The Court of Appeal rejected that argument and noted that it appeared to be premised on a fundamental misapprehension about the knowledge requirements for Section 14A. In particular, the Court of Appeal emphasised that while it would require more than mere suspicion of the facts about the damage, it would be sufficient if the claimant knew enough for it to be reasonable to begin further investigation. The Court of Appeal accepted the respondents' position that the damage in this case was that the appellant had been bound personally to the contract, for which he could therefore incur personal liability. By the end of July 2012, Lakatamia had asserted that the appellant was a party to the FFA contract in its particulars of claim, and indeed two High Court judges had concluded that Lakatamia had a good arguable case that he was personally liable (and granted a freezing order against him personally on that basis).
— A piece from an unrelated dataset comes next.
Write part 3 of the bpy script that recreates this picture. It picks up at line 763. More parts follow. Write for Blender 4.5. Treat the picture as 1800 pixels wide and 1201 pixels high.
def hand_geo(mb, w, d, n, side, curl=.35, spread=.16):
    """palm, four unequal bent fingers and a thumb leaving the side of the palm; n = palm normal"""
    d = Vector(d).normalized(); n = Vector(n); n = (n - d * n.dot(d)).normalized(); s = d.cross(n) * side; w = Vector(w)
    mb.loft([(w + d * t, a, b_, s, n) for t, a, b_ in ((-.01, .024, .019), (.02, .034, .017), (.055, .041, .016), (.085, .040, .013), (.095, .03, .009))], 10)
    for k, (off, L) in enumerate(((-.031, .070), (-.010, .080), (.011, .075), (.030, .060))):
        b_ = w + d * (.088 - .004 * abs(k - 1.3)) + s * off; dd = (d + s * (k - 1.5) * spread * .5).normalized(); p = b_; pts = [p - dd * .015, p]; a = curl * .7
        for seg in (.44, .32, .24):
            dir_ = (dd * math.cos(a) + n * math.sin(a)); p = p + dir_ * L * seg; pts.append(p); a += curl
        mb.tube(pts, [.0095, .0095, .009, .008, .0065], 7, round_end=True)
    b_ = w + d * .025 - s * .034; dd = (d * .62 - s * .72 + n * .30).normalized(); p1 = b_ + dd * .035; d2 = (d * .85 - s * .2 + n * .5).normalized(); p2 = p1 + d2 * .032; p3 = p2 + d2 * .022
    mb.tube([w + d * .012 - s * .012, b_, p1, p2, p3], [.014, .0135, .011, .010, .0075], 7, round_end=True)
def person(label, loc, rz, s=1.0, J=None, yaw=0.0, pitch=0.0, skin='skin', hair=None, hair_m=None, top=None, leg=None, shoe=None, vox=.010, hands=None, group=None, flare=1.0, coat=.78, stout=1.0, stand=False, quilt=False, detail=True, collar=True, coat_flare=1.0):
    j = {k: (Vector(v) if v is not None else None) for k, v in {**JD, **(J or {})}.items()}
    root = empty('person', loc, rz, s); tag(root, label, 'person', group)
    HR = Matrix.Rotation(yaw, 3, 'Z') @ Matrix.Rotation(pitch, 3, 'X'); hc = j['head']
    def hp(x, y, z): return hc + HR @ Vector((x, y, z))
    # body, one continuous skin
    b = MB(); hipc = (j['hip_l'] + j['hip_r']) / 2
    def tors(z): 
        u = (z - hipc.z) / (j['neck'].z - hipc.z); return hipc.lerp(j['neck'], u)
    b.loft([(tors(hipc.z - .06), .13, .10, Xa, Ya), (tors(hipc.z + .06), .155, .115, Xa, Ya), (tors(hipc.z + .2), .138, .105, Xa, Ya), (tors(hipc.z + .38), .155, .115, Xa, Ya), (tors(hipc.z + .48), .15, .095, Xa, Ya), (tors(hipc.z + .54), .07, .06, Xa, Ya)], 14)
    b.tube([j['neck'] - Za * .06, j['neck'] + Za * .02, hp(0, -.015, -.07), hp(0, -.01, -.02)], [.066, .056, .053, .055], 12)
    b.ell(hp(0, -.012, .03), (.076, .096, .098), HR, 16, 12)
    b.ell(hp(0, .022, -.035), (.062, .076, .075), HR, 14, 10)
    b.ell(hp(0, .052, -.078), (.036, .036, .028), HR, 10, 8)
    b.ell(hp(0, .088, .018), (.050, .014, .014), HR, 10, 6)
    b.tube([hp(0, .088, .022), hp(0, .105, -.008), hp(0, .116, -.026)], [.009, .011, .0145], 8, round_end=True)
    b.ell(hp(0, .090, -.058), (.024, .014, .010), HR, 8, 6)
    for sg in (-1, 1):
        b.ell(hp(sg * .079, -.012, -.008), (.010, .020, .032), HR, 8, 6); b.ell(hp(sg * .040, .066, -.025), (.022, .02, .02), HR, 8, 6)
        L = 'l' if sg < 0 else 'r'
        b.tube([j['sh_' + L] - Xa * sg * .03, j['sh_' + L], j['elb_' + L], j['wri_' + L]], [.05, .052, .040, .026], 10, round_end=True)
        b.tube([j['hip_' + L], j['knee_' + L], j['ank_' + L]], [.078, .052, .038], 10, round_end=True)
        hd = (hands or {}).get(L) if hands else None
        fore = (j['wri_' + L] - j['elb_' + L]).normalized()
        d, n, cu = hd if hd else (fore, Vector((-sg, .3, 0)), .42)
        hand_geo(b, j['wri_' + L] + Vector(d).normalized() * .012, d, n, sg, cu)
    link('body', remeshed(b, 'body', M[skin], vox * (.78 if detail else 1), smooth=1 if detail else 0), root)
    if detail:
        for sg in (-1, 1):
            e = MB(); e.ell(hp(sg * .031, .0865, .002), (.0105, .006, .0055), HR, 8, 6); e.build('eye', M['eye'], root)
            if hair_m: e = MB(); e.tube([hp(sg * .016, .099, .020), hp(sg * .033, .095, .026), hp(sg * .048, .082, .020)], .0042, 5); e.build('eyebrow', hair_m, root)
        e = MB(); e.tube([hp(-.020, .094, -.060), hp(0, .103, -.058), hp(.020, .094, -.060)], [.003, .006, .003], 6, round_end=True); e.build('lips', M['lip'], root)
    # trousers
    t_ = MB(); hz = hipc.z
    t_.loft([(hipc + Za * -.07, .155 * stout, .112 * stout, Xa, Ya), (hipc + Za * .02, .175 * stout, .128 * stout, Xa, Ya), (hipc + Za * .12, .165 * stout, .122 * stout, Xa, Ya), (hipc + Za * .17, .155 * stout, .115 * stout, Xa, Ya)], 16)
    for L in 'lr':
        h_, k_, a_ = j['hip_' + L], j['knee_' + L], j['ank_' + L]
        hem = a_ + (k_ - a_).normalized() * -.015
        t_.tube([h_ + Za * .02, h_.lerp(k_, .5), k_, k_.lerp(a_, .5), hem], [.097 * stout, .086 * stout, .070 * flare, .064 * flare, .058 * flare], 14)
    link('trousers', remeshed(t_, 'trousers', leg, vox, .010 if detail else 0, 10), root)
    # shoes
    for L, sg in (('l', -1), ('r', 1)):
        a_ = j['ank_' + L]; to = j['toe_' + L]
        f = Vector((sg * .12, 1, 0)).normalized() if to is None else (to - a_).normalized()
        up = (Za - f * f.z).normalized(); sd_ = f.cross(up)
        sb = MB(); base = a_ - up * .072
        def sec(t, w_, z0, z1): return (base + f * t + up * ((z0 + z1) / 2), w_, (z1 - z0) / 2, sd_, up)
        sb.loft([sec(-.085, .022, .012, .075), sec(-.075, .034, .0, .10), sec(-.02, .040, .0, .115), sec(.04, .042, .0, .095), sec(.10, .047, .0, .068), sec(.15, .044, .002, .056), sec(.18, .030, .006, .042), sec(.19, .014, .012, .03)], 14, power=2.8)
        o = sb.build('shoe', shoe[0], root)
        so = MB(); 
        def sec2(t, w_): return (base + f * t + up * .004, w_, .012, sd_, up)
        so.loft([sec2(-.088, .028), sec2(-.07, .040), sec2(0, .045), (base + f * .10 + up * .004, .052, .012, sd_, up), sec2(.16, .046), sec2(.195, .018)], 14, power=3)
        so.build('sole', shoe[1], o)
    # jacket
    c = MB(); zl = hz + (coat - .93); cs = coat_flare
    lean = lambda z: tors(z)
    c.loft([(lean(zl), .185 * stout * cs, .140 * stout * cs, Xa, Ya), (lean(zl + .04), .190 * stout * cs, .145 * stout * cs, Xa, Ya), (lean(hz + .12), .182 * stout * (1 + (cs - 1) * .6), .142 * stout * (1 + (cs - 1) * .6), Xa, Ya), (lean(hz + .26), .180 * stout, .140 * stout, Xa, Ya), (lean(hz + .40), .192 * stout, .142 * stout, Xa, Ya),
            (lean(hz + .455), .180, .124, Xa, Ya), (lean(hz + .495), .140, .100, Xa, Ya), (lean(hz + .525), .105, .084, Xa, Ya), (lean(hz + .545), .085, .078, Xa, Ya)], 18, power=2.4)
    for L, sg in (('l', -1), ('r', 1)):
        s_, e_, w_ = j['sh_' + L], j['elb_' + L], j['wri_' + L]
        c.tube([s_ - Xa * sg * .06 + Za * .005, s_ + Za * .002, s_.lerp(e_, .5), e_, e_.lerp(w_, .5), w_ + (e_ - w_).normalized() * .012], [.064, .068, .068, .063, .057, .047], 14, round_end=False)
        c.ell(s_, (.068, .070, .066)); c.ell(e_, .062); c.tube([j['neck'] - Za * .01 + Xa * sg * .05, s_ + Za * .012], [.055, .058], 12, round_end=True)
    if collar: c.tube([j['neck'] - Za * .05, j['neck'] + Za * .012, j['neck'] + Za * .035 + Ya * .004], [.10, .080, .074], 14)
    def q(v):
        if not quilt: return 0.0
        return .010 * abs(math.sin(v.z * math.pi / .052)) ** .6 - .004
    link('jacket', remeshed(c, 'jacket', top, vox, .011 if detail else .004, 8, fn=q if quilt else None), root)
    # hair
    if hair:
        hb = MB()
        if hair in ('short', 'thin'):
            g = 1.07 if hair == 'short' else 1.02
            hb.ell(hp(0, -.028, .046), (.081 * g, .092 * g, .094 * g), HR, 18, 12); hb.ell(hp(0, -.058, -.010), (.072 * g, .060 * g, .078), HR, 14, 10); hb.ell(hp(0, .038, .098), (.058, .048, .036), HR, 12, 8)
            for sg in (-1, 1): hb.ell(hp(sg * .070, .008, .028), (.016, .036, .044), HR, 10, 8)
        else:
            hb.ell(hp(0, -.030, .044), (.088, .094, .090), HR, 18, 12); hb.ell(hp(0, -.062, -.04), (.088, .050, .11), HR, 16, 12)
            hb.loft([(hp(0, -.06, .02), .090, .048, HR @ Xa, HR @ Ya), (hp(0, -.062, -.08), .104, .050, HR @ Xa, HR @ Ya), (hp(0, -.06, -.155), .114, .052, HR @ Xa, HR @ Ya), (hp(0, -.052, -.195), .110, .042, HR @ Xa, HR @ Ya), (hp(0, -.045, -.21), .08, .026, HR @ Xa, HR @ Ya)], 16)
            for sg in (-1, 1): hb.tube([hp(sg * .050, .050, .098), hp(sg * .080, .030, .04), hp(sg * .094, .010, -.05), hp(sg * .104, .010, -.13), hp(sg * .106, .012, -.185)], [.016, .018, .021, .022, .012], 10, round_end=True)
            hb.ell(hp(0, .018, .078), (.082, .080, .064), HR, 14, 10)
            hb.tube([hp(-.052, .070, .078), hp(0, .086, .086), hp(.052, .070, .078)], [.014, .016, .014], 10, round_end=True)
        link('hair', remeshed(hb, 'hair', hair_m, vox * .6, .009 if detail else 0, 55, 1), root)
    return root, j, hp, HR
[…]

Therefore, the Court of Appeal accepted that by that time he knew enough for it to be reasonable to investigate further, start asking questions to investigate the possibility that he was indeed personally bound and liable for the FFA contract, and therefore appreciate that he had a claim against Clarksons and Karakoulakis.

Comment

While this decision does not establish new principles, it provides a helpful reminder and illustration of the limits and approach which will be taken to interpreting Section 14A. While every case will necessarily turn on its facts in this area, it is important for claimants to appreciate the need to initiate steps and investigate potential claims rather than waiting for certainty, which may cause their claim to be time barred – even with the benefit of the Section 14A special time period.